Hunter and Dao have support from friends such as detective Benson, ex-soldier buddy Charlie, and Simon the lawyer. And they are having some success piecing together what might have happened to Mariko and Grace, mainly using CCTV footage from Mariko’s building. But when Bakker’s dislike of Hunter stretches to his being arrested for interfering in her investigation, Dao is on her own. Or rather she chooses to be on her own, as she is loath to involve anyone else, not wanting to be responsible for their getting hurt.
Dao has promised Hunter she won’t go near Mariko’s building – but Mariko’s building isn’t the only one owned by a dodgy series of corporations, whose lawyer just happens to be Mariko’s father. Folded becomes very nail-bitey when Dao starts her investigation of a suburban warehouse, with only hired limo driver Richard for back-up. Her methods of surveillance are tense enough, but when the police again are bureaucratically slow, she goes in full tilt. The scenes in the warehouse and nearby mangrove swamp are tense and horrific.
Dao’s discoveries finally convince Bakker that Dao and Hunter are right. The case seems more or less a wrap, until they realise it’s not only the ‘good guys’ who can use CCTV for evidence – and Dao has probably now got a target on her back.
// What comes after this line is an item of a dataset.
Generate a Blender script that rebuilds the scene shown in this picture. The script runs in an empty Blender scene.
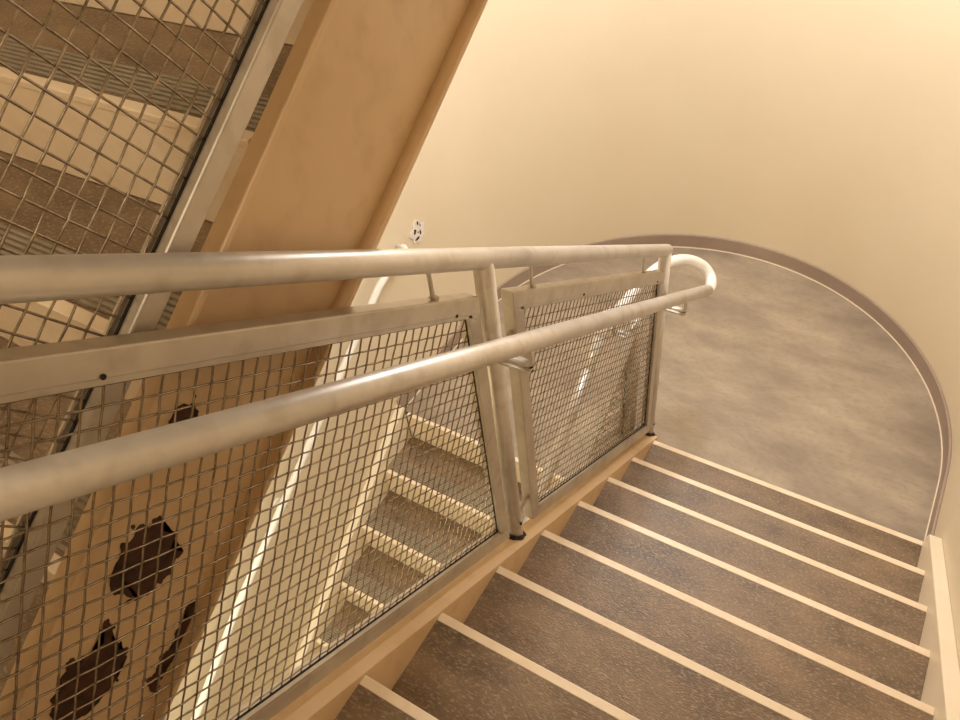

Dao and Hunter go into lockdown, and into the doldrums, “I wonder if we are all in some mild state of PTSD”. Their state-of-the-art surveillance equipment then picks up a car casing the joint, and Hunter get’s his turn to narrowly escape death in an insane final action sequence – “If his thumb moves off the safety lever, the thing blows up in five seconds.”
At the centre of the FOLDED mystery is an extremely unpleasant international criminal enterprise. But it is the characters rather than the plot that carry the book. And for me the stand-out character is Dao. She has a stare that is like “being pinned to the wall with black arrows”. She is methodical in her planning, keeping a record of what she will do and why. She teaches herself to use a Glock off YouTube, and she’s fearless. Which is why, for me, Hunter constantly referring to her as “little thing” is so annoying, especially when she repeatedly tells him to not do it – and then he eventually manipulates her into accepting it.
Almost as bad as “little thing” is Charlie’s overuse of “warrior princess”. Maybe it’s something about serving in Afghanistan that leads to the use of infantalising nicknames? The reader gets relevant backstories for Bakker and Grace, but the other main protagonist is Hunter. His is the only narrative in the first person, and apart from his belittling Dao, I found him interesting. He is still having nightmares from Afghanistan. Despite being a “protection expert” and Mr. Capable, he is oddly naïve – he doesn’t know how the Darknet works, he’s never heard of Manga.
Unlike the first book in the series, THE CHINESE PROVERB, where the characters were either good or bad, the characters in FOLDED are more morally complicated. The villain in the final showdown is oddly sympathetic. Benson flies close to turning a blind eye to law-breaking. And Hunter makes an unconvincing attempt at defending his business from accusations of it being a hiring agency for mercenaries. But I find flawed characters intriguing, and Dao is an exceptional creation.
FOLDED is a good addition to the Hunter Grant series. And as threads of the two previous outings are unobtrusively recapped through the book, it can also be read as a stand-alone. I for one hope Hunter’s declaration: “we are stopping, we’ve discussed it and I’ve promised Dao we will never help anyone again” is not true.